Fri. May 23rd, 2025
Occasional Digest - a story for you

By Tina Teng

Published on

ADVERTISEMENT

Crude oil prices fell for a third consecutive trading day on Thursday ahead of the US-Iran nuclear talks. Traders are growing concerned about the possible return of oil supply from Iran, which holds around one-third of the world’s oil reserves.

Adding to the pressure, a Bloomberg report stated that the Organisation of the Petroleum Exporting Countries and its allies (OPEC+) is considering a third consecutive production hike in July, compounding fears of an oversupplied market.

Oil prices continued to decline during Friday’s Asian session. As of 4:40 am CEST, Brent futures were down 0.59% to $64.06 per barrel, while West Texas Intermediate (WTI) futures fell 0.6% to $60.83 per barrel—both touching their lowest levels in over a week.

Potential oversupply overshadows geopolitical tensions

Crude prices have experienced notable volatility in recent weeks as market participants weigh rising geopolitical tensions against mounting supply from major oil-producing nations. Broader macroeconomic factors—such as easing US-China trade tensions and renewed selling in US Treasuries—have also been influencing oil market movements.

Earlier in the week, prices briefly spiked following a CNN report that Israel was preparing to launch strikes against Iran’s nuclear facilities, citing intelligence from US sources. However, the rally proved short-lived, with analysts suggesting the warning may have been a strategic move by the US to exert pressure on Iran ahead of the nuclear negotiations.

The geopolitical boost was quickly overshadowed on Wednesday by data showing a surge in US crude inventories. According to the Energy Information Administration (EIA), US oil stockpiles rose to 443.2 million barrels in the week ending 16 May—the highest level since July 2024. The report also indicated that net US crude imports had increased for a third consecutive week, while domestic demand remained weaker than expected.

OPEC+ may accelerate production hike

News about OPEC+’s potential acceleration in production hike sent the oil price down further on Thursday. The oil production cartel is reportedly considering hiking crude output by 411,000 barrels per day (bpd) in July. The decision is yet to be finalised on 1 June when the group holds the next meeting.

The group, which accounts for around 40% of global oil supply, has jointly reduced production by approximately 2.2 million bpd in 2023. The quicker-than-expected phased rollback began with a 135,000 bpd increase in April, tripling to 411,000 bpd in May and June. The acceleration is seen as a punitive measure against members which failed to comply with agreed production quotas, with Kazakhstan and Iraq identified as recent overproducers.

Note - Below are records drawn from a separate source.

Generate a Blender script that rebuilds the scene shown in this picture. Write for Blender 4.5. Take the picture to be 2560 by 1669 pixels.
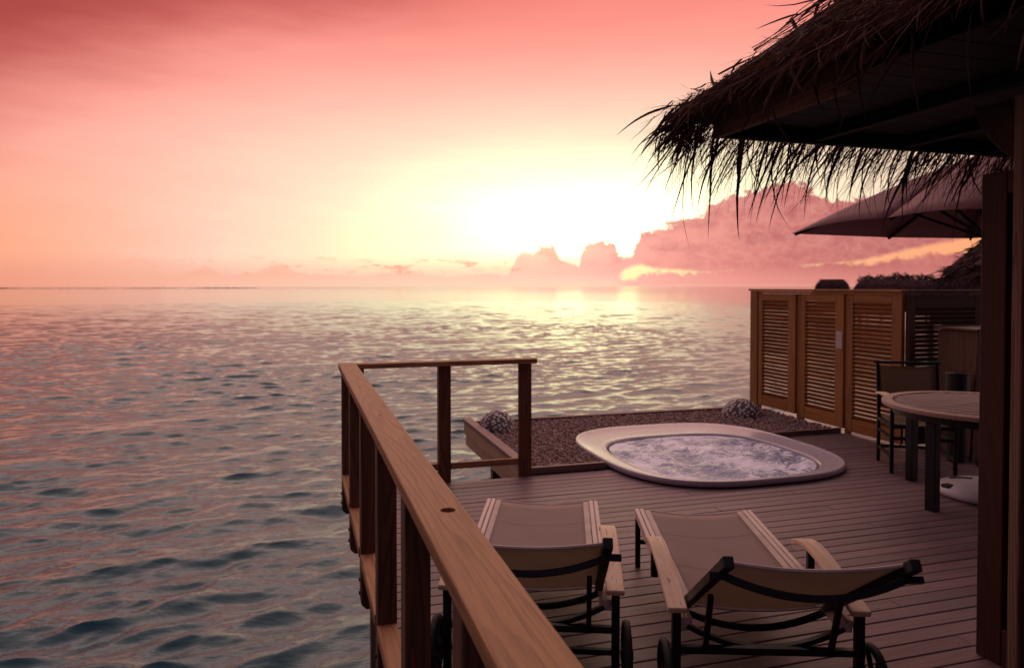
import bpy, bmesh, math, random
import numpy as np
from mathutils import Vector, Matrix

random.seed(7)
RNG = np.random.default_rng(11)
R = math.radians
SC = bpy.context.scene
COL = SC.collection
for o in list(bpy.data.objects):
    bpy.data.objects.remove(o)

# ------------------------------------------------------------------ camera
EYE = 1.608
cd = bpy.data.cameras.new('camera')
cam = bpy.data.objects.new('camera', cd)
COL.objects.link(cam)
cam.location = (0, 0, EYE)
cam.rotation_euler = (R(90 - 1.2), 0, R(-16.65))
cd.sensor_fit = 'HORIZONTAL'
cd.sensor_width = 36
cd.lens = 36 * 1792 / 2560
cd.shift_y = -0.032
cd.clip_start = 0.05
cd.clip_end = 60000
cd.dof.use_dof = True
cd.dof.focus_distance = 2.7
cd.dof.aperture_fstop = 4.0
SC.camera = cam

# ------------------------------------------------------------------ node expressions
class V:
    """a node socket that can be written in ordinary arithmetic"""
    def __init__(s, nt, sock): s.nt, s.k = nt, sock
    def _m(s, op, *a, clamp=False):
        n = s.nt.nodes.new('ShaderNodeMath'); n.operation = op; n.use_clamp = clamp
        for i, x in enumerate((s,) + a):
            if isinstance(x, V): s.nt.links.new(x.k, n.inputs[i])
            else: n.inputs[i].default_value = x
        return V(s.nt, n.outputs[0])
    def __add__(s, o): return s._m('ADD', o)
    __radd__ = __add__
    def __sub__(s, o): return s._m('SUBTRACT', o)
    def __rsub__(s, o): return (s * -1.0) + o
    def __mul__(s, o): return s._m('MULTIPLY', o)
    __rmul__ = __mul__
    def __truediv__(s, o): return s._m('DIVIDE', o)
    def abs(s): return s._m('ABSOLUTE')
    def sqrt(s): return s._m('SQRT')
    def fract(s): return s._m('FRACT')
    def max(s, o): return s._m('MAXIMUM', o)
    def min(s, o): return s._m('MINIMUM', o)
    def smooth(s, a, b, c=0.0, d=1.0):
        n = s.nt.nodes.new('ShaderNodeMapRange'); n.interpolation_type = 'SMOOTHSTEP'
        s.nt.links.new(s.k, n.inputs[0])
        for i, x in enumerate((a, b, c, d)): n.inputs[i + 1].default_value = x
        return V(s.nt, n.outputs[0])
    def curve(s, pts, x0, x1, y1):
        n = s.nt.nodes.new('ShaderNodeFloatCurve')
        c = n.mapping.curves[0]
        pts = sorted(pts)
        P = [(min(max((x - x0) / (x1 - x0), 0), 1), y / y1) for x, y in pts]
        c.points[0].location = (0, P[0][1]); c.points[1].location = (1, P[-1][1])
        for p in P: c.points.new(*p)
        for p in c.points: p.handle_type = 'VECTOR'
        n.mapping.update()
        t = (s - x0) * (1.0 / (x1 - x0))
        s.nt.links.new(t.k, n.inputs[1])
        return V(s.nt, n.outputs[0]) * y1
    def ramp(s, stops, scale=1.0, interp='LINEAR'):
        n = s.nt.nodes.new('ShaderNodeValToRGB'); e = n.color_ramp.elements
        n.color_ramp.interpolation = interp
        while len(e) > 1: e.remove(e[0])
        for i, (p, c) in enumerate(stops):
            q = e[0] if i == 0 else e.new(p / scale)
            q.position = p / scale; q.color = (c[0], c[1], c[2], 1)
        t = s * (1.0 / scale) if scale != 1.0 else s
        s.nt.links.new(t.k, n.inputs[0])
        return V(s.nt, n.outputs[0])

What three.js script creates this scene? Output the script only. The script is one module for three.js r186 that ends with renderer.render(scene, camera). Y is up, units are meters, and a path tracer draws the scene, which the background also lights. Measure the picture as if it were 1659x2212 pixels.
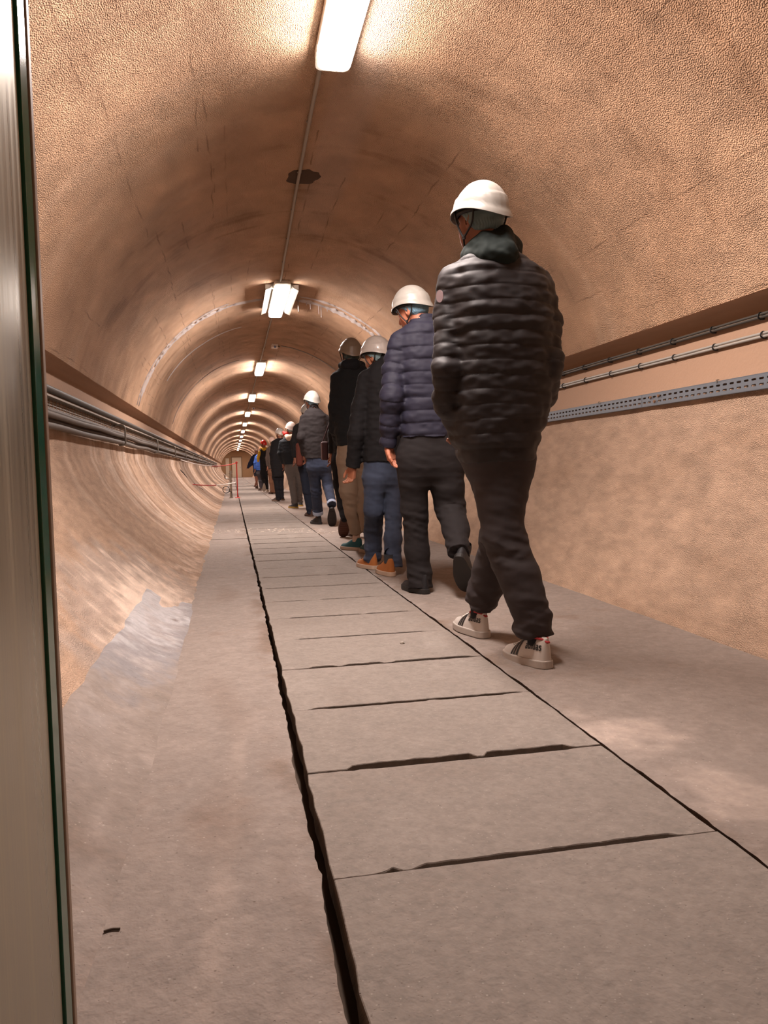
import * as THREE from 'three';
import { mergeGeometries, mergeVertices, toCreasedNormals } from 'three/addons/utils/BufferGeometryUtils.js';
import { RoundedBoxGeometry } from 'three/addons/geometries/RoundedBoxGeometry.js';
import { TextGeometry } from 'three/addons/geometries/TextGeometry.js';
import { FontLoader } from 'three/addons/loaders/FontLoader.js';
import { ImprovedNoise } from 'three/addons/math/ImprovedNoise.js';
import { RectAreaLightUniformsLib } from 'three/addons/lights/RectAreaLightUniformsLib.js';

// ---------------------------------------------------------------- camera, exposure, lamps' strength
const W = 1659, H = 2212, F = 1662;
const scene = new THREE.Scene();
scene.background = new THREE.Color(0x000000);
const camera = new THREE.PerspectiveCamera(2 * Math.atan(H / 2 / F) * 180 / Math.PI, W / H, 0.05, 200);
camera.position.set(0, 0.75, 0);
camera.rotation.set(-0.0588, -0.1931, -0.0230, 'YXZ');
camera.updateMatrixWorld(true);
scene.add(camera);
const renderer = new THREE.WebGLRenderer({ antialias: true });
renderer.toneMapping = THREE.LinearToneMapping;
renderer.toneMappingExposure = 3.45;
renderer.shadowMap.enabled = true;
RectAreaLightUniformsLib.init();
const LAMP_COLOR = new THREE.Color().setRGB(1.0, 0.87, 0.81);
const LAMP_DOWN = 46, LAMP_SIDE = 36;

// ---------------------------------------------------------------- the tunnel's measures
const CX = 0.605, CY = 1.048, R = 1.69;             // axis of the vault, its radius
const Z_NEAR = 1.3, Z_FAR = -79;                  // from behind the camera to the end wall
const LAMP_X = 0.588, LAMP_Z0 = -3.0, LAMP_DZ = -6.05, LAMPS = 13;

// ---------------------------------------------------------------- helpers
function rng(seed) { let a = seed >>> 0; return () => { a = (a + 0x6D2B79F5) | 0; let t = Math.imul(a ^ (a >>> 15), 1 | a); t = (t + Math.imul(t ^ (t >>> 7), 61 | t)) ^ t; return ((t ^ (t >>> 14)) >>> 0) / 4294967296; }; }
const perlin = new ImprovedNoise();
const noise = (x, y, z) => perlin.noise(x + 31.7, y + 17.3, z + 11.9);
const clamp = (x, a, b) => Math.min(b, Math.max(a, x)), lerp = (a, b, t) => a + (b - a) * t;
const smooth = (a, b, x) => { const t = clamp((x - a) / (b - a), 0, 1); return t * t * (3 - 2 * t); };
const V = (x, y, z) => new THREE.Vector3(x, y, z);
const used = {};
function numbered(name) { const n = used[name] = (used[name] ?? -1) + 1; return n ? `${name}_${String(n).padStart(3, '0')}` : name; }
function shade(o) { o.castShadow = o.receiveShadow = true; return o; }
function part(name, geo, mat, parent, label) { const m = shade(new THREE.Mesh(geo, mat)); m.name = name; if (label) m.userData.label = label; parent.add(m); return m; }
function thing(name, label, category, pos = [0, 0, 0], group) { const g = new THREE.Group(); g.name = numbered(name); g.position.set(...pos); g.userData = { label, category }; if (group) g.userData.group = group; scene.add(g); return g; }
function single(name, geo, mat, label, category, pos = [0, 0, 0], group) { const m = shade(new THREE.Mesh(geo, mat)); m.name = numbered(name); m.position.set(...pos); m.userData = { label, category }; if (group) m.userData.group = group; scene.add(m); return m; }
function structure(name) { const g = new THREE.Group(); g.name = name; g.userData = { kind: 'structure' }; scene.add(g); return g; }
const camQ = camera.quaternion.clone(), camP = camera.position.clone();
function ray(px, py) { return V((px - W / 2) / F, -(py - H / 2) / F, -1).applyQuaternion(camQ); }
function P(px, py, depth) { const d = ray(px, py); return camP.clone().addScaledVector(d, depth / -d.z); }   // the point seen at a pixel, at a distance along the tunnel
function onFloor(px, py) { const d = ray(px, py); return camP.clone().addScaledVector(d, -camP.y / d.y); }
function box(w, h, d, x = 0, y = 0, z = 0, r = 0) { const g = r ? new RoundedBoxGeometry(w, h, d, 2, r) : new THREE.BoxGeometry(w, h, d); g.translate(x, y, z); return g; }
function tube(points, r, seg = 32, sides = 8, closed = false) { return new THREE.TubeGeometry(new THREE.CatmullRomCurve3(points, closed), seg, r, sides, closed); }
function merged(list) { return mergeGeometries(list.map((g) => { const n = g.index ? g.toNonIndexed() : g; for (const k of Object.keys(n.attributes)) if (!['position', 'normal', 'uv'].includes(k)) n.deleteAttribute(k); return n; })); }

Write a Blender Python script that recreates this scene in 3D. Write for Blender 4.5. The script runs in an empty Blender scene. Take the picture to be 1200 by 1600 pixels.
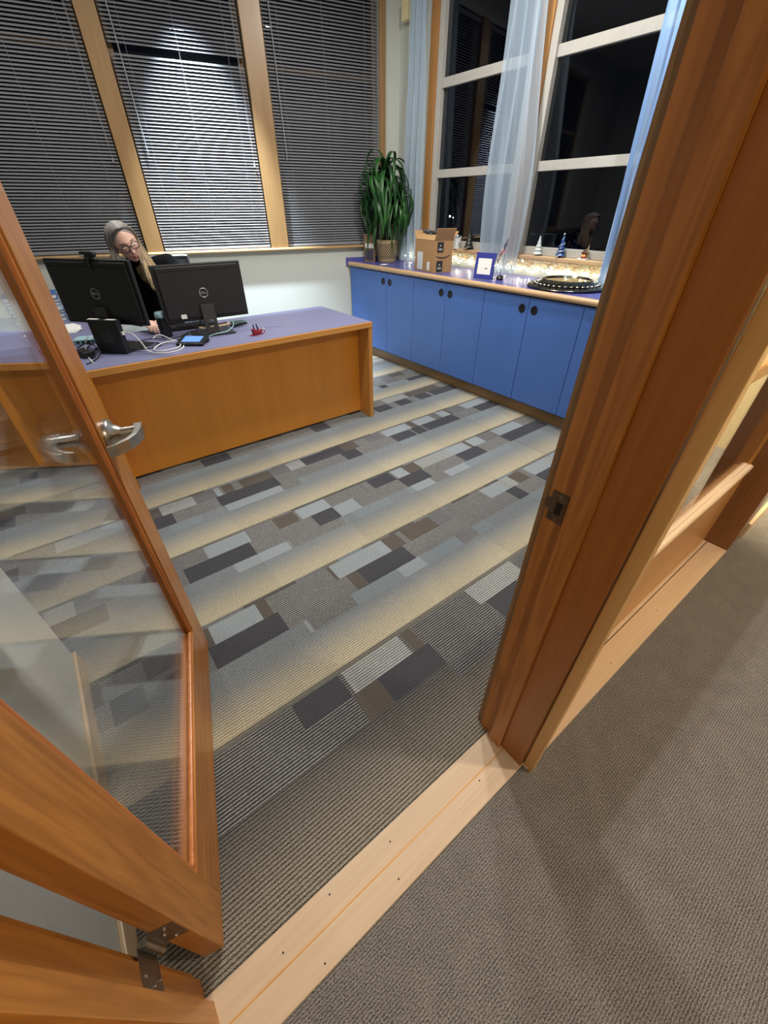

Crude prices have consistently fallen following OPEC+ announcements of larger-than-expected production increases in both April and May. However, the potential July decision may already be priced in by markets—unless the group surprises traders with an even more aggressive supply boost.

Demand outlook remains weak

The demand outlook remains fragile amid ongoing concerns over slowing global growth, particularly driven by the US tariffs. Crude prices had previously dropped to a four-year low on 9 April and again on 5 May. The oil market rebounded following the US and China’s trade talks earlier this month, when the world’s two largest economies reached an agreement to pause high tariffs on each other for 90 days.

While near-term pressure remains supply-driven, there is cautious optimism that a sustained recovery in market sentiment, driven by further progress in US tariff negotiations, could support a rebound in oil demand.

“While the immediate pressure comes from the supply side, I believe that in the longer term, further progress on US tariff negotiations with key partners could revive demand and offer more meaningful support for oil,” Dilin Wu, a research strategist at Pepperstone Australia, said.